Источник: http://www.odeskinsider.com/blog/fixed-price-negotiation/
Recently, I was working with another freelancing service, and I’d just signed up. Therefore, I had no credentials and a rather pathetic profile, so I had to depend on my cover letter to do the talking for me as well as some negotiation skills with the buyer.
Normally, when people think about negotiation, they think about dropping their price to make up for their lack of credentials. That’s just not my style. I see myself as a business providing a valuable, high quality service that customers need, and if they want to purchase that service, they pay the price for it. The reason this system works is because I don’t set insane rates. High, yes. Insane? No.
What happened on this service is that I applied for one job to test it out–writing a half-page sales E-Mail. That comes out to about 30 minutes of work, so I figured up what it would cost at an hourly rate and set the fixed-price rate to $60 USD. The buyer hired me, I spent about 30 minutes writing the E-Mail and sent it to him. After, he gave me a bonus, two 10-star ratings, favorited me, and recommended me to people to the point where I’ve been spammed with job offers since.

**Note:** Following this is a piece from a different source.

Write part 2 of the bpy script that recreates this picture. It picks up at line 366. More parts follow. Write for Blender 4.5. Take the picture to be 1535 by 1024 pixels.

I’ll tell you how I got that job when others were willing to do it for a few bucks.
When I applied, I put a lot of effort into my cover letter. I mentioned my previous work through oDesk and my high ratings on here, and I also included links to previous work, but what the buyer really wanted to see for this job was whether I could sell myself to him.
He sent a letter back pretty quickly to say that, effectively, he was interested in hiring me, but as a veteran buyer of that service, he suggests that I see what other people are bidding at the low end and match them to stay competitive. He said someone else bid at an extremely low rate, has experience and reputation on that service, and she was able to do the job as well. He asked for the lowest price I was willing to work for.
To summarize the response I gave: I’m used to working with companies who require high quality services, and my prices match the quality of work. Since my niche is businesses who are willing to pay a healthy sum for good work and he does not need high quality service, then it would make excellent business sense for him to hire the cheaper candidate. I thanked him for his time, wished him luck, and left my bid at $60.
So, I immediately put that job out of mind and continued my applications. A couple minutes later, I get an E-Mail that says something like: Sorry I couldn’t tell you my intentions, but I was just testing the waters. Since you stuck to your guns, I know you’re more than worth the money. If you had budged at all on your price, I would not have hired you. Are you ready to start?
So start I did. That E-Mail went on to make 80 sales in the first five minutes of distribution. Three of those paid for my services.
The main thing I want you to take away from this story is that if you don’t stick to your guns, you’re just another amateur that buyers will take advantage of or not hire. You set a price that is reasonable for your time, and you stick to that price. If you won’t get the job unless you drop your prices, then you’re working for less than you’re worth anyway.
Another important factor is the language of your communication with the buyer while negotiating: be civil and firm. Don’t act as if you’re better than the buyer and that their request is an insult to your abilities. Also, don’t raise your prices when they ask you to lower them because it’s a backhanded insult. Act professionally and remain firm.